His opponents say the polls were rigged and that political novice Tikhanovskaya, who ran in place of her jailed husband, was the true winner.
But Belarusian security forces unleashed a harsh crackdown, detaining demonstrators and pushing opposition leaders into exile.
"We're convinced that at some point this regime is going to fall, because the pressure it's under is coming from inside just as much as from outside," said Tikhanovskaya, who has been living in Lithuania.
"At some point, it won't be able to avoid starting negotiations to get out of this enormous crisis."
"The pressure has to be ramped up," she insisted.
On Friday, Belarus requested Tikhanovskaya's extradition "to face prosecution for crimes against the governing order, public safety and the state", an appeal immediately rejected by Lithuania.
Asked about whether she felt safe in Europe in light of the extradition attempt, Tikhanovskaya was stoic.
"There's a minimum risk but that's not going to stop me in my fight," she told AFP calmly.
Seeking resolution
Tikhanovskaya is in Geneva to take part in a debate on Belarus organized by the International Film Festival and Forum on Human Rights (FIFDH) but is using the opportunity to argue the Belarus opposition's case to U.N. officials too.
Accompanied by an impressive security detail, the 38-year-old mother-of-two was surrounded by dozens of supporters outside the U.N. headquarters.
The U.N. Human Rights Council is currently in session, and Tikhanovskaya hopes it will adopt a resolution on Belarus.
At its previous session in September, it held an urgent debate on Belarus and adopted a resolution calling on the authorities to enter into a dialogue with the opposition.
Tikhanovskaya said she hopes the 47-member body will continue to help her country out of "repression", and will meet two independent U.N. experts in the next few days to make her case.
"We'd like the resolution to mention the Special Rapporteur on Belarus, so they can have access to prisons and to detainees, and see for themselves the absolutely deplorable conditions in these places," she said.

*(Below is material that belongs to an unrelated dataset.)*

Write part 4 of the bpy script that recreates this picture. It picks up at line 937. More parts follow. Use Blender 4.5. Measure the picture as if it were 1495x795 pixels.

Tikhanovskaya also wants the resolution to provide for the establishment of an expert group charged with investigating the human rights situation in the country – because "we can see very well that it's not possible to have direct negotiations between Belarusian society and the regime".
She hopes though that Belarusian authorities might be persuaded to set up "a platform for dialogue" through the Organization for Security and Co-operation in Europe (OSCE).
"We'd like for these negotiations, these discussions to be as open and as transparent as possible, and for them to involve neighboring countries but also other democratic countries," she said, in a nod to next-door Russia, which supports Lukashenko's government.
Tikhanovskaya acknowledged, not for the first time, that the opposition had lost the battle for the streets in Belarus, saying security forces had largely managed to put paid to the large-scale demonstrations last year.
"People are still going out on the streets, but they are smaller groups completely spread out across the city, because the levels of violence and repression are such that people are looking for ways to protest that puts them less at risk of being arrested and put in prison," she explained.
When asked if her personal sacrifices for the cause were worth it, she said: "I would take the same path again, but I don't like seeing the sacrifices made by the people, all the victims of repression."